Já para os projetos de irrigação, Tabuleiro de Russas e Jaguaribe/Apodi
estão recebendo cota mínima (1,2 m³/s) para manter a produção de grãos e
fruticultura. A vazão é suficiente apenas para que não ocorra perda
total na atividade. Em Jaguaribara, por exemplo, a piscicultura não
resistiu ao baixo volume do Açude e chegou ao fim após sucessivas e
robustas mortandades de peixes, deixando centenas de desempregados e um
rombo na economia da cidade.
Semelhança
Se o maior Açude do Estado padece com o baixo volume hídrico, o seu
sucessor também caminha no mesmo rumo. O Orós - segundo maior
reservatório do Ceará, com 2,1 bilhões de m³ de água - atingiu o seu
pior volume de água para o mês de setembro de toda a história. O
reservatório acumula apenas 7,59% de sua capacidade máxima. O diminuto
índice não impactou, ainda, no abastecimento das cidades de seu entorno
que se valem de poços profundos, adutoras de montagem rápida e pequenos e
médios açudes. Porém, a economia local foi afetada sobremaneira.

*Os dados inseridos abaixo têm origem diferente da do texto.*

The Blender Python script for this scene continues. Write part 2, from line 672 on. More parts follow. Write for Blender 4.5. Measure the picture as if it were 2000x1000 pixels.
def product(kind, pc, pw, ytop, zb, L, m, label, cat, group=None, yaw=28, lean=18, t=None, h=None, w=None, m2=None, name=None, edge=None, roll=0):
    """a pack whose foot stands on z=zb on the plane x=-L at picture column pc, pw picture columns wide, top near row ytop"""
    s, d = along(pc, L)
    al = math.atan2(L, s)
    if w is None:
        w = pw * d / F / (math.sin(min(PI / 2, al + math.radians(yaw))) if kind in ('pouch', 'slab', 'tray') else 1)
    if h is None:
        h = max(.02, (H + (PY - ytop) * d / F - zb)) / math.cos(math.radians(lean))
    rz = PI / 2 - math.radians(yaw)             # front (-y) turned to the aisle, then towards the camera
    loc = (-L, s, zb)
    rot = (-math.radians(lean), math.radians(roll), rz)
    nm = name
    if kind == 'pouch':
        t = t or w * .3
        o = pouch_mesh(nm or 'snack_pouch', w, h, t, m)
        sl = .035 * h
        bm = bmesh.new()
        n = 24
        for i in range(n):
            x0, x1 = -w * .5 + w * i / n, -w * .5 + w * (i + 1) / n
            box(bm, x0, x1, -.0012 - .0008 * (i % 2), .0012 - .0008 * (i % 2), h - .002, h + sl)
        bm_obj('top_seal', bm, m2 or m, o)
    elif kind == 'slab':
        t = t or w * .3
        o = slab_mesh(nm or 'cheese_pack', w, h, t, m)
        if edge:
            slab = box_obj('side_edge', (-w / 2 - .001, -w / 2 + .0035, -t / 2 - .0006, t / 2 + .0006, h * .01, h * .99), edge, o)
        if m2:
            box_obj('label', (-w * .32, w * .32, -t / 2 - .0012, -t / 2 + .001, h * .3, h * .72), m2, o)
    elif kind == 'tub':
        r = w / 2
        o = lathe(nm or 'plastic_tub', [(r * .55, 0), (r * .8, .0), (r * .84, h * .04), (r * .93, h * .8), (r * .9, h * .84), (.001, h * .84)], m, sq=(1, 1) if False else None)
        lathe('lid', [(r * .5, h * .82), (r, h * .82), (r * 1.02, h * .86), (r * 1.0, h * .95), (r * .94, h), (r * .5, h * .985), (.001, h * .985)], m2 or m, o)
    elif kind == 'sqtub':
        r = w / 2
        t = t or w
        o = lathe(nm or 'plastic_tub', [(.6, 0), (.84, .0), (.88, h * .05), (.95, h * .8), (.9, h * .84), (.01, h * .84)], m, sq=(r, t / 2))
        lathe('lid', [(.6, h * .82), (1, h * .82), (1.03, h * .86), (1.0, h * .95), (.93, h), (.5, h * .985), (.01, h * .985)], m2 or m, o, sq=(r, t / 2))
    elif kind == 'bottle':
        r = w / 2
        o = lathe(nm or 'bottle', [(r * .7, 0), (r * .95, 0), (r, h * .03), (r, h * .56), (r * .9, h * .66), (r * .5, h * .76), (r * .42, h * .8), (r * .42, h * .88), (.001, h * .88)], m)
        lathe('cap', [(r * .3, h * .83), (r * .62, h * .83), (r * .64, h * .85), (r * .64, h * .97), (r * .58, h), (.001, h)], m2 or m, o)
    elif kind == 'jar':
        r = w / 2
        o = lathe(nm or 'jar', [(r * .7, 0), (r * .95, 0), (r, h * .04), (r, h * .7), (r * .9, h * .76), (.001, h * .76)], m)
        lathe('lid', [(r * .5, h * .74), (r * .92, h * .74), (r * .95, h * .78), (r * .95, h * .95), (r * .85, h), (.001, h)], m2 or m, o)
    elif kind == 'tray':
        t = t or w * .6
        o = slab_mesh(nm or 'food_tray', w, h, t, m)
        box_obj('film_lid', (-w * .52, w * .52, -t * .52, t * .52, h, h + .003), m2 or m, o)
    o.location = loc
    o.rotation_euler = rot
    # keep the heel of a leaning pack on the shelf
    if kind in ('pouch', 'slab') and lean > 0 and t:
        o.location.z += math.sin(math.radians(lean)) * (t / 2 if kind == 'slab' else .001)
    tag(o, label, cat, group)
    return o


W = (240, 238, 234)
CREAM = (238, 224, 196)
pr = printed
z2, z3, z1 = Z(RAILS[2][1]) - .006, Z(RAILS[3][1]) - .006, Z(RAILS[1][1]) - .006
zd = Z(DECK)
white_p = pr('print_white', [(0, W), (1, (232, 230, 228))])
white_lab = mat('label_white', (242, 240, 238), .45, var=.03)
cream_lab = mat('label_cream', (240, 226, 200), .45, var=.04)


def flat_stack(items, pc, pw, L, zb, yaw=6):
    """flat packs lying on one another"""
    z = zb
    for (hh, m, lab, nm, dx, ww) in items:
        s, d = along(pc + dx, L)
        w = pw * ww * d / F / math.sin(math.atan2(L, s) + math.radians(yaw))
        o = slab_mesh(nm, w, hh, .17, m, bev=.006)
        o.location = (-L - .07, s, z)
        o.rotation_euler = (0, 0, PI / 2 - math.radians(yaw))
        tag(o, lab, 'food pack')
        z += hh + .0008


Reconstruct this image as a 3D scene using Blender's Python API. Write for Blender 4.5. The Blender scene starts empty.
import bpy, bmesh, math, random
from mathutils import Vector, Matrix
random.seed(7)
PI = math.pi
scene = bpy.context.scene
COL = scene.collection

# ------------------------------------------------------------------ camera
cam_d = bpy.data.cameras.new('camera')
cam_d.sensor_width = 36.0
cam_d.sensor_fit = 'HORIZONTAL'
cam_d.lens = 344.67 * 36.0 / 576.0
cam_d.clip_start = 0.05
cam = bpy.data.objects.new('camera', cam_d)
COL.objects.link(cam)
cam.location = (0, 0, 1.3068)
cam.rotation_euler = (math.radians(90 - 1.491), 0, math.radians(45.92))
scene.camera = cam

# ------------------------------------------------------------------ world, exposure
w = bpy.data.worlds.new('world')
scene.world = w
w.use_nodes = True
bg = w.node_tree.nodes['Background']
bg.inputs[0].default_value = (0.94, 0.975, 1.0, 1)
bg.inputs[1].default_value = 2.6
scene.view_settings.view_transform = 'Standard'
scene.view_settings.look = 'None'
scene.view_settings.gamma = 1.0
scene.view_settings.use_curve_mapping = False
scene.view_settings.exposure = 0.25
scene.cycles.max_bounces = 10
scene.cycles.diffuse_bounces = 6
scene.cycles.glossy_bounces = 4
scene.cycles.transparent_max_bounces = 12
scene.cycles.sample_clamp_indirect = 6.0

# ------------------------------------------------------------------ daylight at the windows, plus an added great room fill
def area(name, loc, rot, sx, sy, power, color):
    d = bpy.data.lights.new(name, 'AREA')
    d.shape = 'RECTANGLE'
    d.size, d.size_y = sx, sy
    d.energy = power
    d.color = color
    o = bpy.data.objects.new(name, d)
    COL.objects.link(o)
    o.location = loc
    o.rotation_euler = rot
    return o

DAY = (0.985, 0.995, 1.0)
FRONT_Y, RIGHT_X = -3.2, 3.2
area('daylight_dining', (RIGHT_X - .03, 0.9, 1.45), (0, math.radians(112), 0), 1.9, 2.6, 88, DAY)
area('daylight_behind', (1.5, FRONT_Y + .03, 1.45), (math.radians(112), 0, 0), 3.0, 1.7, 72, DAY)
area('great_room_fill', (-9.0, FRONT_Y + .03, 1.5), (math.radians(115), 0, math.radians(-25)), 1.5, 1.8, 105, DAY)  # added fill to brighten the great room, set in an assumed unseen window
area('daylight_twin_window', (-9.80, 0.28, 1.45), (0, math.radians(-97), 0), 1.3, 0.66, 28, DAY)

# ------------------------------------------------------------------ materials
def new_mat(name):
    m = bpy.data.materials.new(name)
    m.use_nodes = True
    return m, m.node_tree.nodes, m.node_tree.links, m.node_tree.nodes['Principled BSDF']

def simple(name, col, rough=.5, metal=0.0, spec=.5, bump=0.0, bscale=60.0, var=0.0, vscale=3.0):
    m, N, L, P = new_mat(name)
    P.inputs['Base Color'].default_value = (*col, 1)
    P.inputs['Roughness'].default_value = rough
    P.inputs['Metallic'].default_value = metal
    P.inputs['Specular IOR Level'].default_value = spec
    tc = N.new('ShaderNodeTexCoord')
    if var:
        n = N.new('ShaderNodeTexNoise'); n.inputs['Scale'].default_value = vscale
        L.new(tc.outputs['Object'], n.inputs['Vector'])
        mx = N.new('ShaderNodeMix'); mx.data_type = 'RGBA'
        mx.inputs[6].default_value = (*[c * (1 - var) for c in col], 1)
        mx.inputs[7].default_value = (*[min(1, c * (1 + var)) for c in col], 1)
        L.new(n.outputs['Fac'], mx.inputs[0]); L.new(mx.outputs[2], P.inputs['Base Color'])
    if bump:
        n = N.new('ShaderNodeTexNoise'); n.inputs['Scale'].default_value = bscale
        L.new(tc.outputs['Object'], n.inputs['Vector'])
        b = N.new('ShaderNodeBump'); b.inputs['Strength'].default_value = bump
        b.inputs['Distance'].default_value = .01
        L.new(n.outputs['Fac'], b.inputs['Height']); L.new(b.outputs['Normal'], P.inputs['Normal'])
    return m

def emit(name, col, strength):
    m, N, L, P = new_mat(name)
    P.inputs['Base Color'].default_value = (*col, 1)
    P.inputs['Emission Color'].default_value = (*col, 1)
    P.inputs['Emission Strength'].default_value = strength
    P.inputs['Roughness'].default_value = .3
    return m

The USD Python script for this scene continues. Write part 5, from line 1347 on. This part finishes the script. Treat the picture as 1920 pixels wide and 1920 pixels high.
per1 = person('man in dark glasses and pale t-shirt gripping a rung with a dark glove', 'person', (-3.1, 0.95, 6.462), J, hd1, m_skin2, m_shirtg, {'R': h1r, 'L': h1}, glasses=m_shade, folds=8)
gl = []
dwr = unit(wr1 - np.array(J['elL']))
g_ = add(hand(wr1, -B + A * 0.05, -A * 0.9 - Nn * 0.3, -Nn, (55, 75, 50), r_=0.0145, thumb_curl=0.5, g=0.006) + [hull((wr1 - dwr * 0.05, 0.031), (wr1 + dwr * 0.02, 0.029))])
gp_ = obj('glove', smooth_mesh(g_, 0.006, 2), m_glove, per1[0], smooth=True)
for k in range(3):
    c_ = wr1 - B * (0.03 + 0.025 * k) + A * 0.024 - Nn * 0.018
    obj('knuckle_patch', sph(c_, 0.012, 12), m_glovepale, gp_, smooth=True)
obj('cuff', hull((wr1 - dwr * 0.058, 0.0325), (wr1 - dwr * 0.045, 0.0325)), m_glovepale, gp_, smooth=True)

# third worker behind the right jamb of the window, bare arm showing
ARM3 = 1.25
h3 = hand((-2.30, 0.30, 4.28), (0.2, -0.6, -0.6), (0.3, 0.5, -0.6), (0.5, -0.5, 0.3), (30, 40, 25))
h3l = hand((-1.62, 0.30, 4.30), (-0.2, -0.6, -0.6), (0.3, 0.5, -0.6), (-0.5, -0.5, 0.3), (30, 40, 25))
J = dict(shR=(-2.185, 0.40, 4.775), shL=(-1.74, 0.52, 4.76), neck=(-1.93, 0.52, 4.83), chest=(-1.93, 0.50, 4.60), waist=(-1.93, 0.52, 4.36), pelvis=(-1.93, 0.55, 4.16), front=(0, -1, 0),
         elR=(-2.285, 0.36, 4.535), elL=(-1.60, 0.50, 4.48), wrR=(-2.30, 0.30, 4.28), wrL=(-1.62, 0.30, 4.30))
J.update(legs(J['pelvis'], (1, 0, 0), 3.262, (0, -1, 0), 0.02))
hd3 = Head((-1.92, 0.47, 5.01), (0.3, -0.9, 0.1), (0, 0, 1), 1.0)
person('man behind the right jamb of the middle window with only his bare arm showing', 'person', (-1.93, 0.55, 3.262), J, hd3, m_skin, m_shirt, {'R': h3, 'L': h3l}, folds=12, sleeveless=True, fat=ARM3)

Se em Jaguaribara a baixa no Castanhão resultou no fim da piscicultura,
em Orós ocorreu o fim dos criatórios intensivos de tilápia, além da
impossibilidade de irrigação.
Para esses açudes responsáveis pelo abastecimento de um amplo
contingente de pessoas, o presidente da Companhia de Gestão dos Recursos
Hídricos (Cogerh), João Lúcio Farias, avalia que se faz necessário que
eles atinjam, ao fim do período chuvoso, volume médio de 20% a 25%. Esse
percentual daria segurança para os reservatórios perpassarem o segundo
semestre do ano de forma segura e sem alterar o abastecimento das
cidades.
Ceará
Dos 155 açudes públicos cearenses monitorados pela Cogerh, apenas 16
atingiram - e superaram - este número tido como adequado. A maioria
deles, no entanto, está localizada nas Bacias do Acaraú, Coreaú e Curu,
nas regiões Norte e Litorânea. Deste universo, apenas dois (Angicos e
Gameleira) possuem capacidade máxima acima dos 50 milhões de m³. Os
demais são açudes pequenos e sem grande influência para as cidades.
"As chuvas deste ano foram boas, mas localizadas em regiões onde não
estão os maiores açudes. Desta forma, os grandes reservatórios não
tiveram aporte suficiente", detalha o gerente da Ematerce, Erivaldo
Barbosa. O engenheiro agrônomo Marciel Roberto Castro recorda que,
embora o volume atual médio de todos os reservatórios do Estado esteja
em 18,85% - cinco pontos percentuais a mais do que o verificado em igual
período do ano passado - a situação é tão crítica quanto à de anos
anteriores.
"A análise tem que ser feita sobretudo nos açudes que trazem água e
renda para a população. Os pequenos (reservatórios) têm sua importância,
mas os impactos, sejam eles negativos ou positivos, que eles geram, são
mínimos", observa Castro. Ele corrobora sua análise listando as cidades
que estão ameaçadas de colapso hídrico: Milhã, Mombaça, Monsenhor
Tabosa, Pedra Branca e Pereiro. Hélder Cortez complementa classificando a
última situação hídrica do Estado do Ceará como "horrível".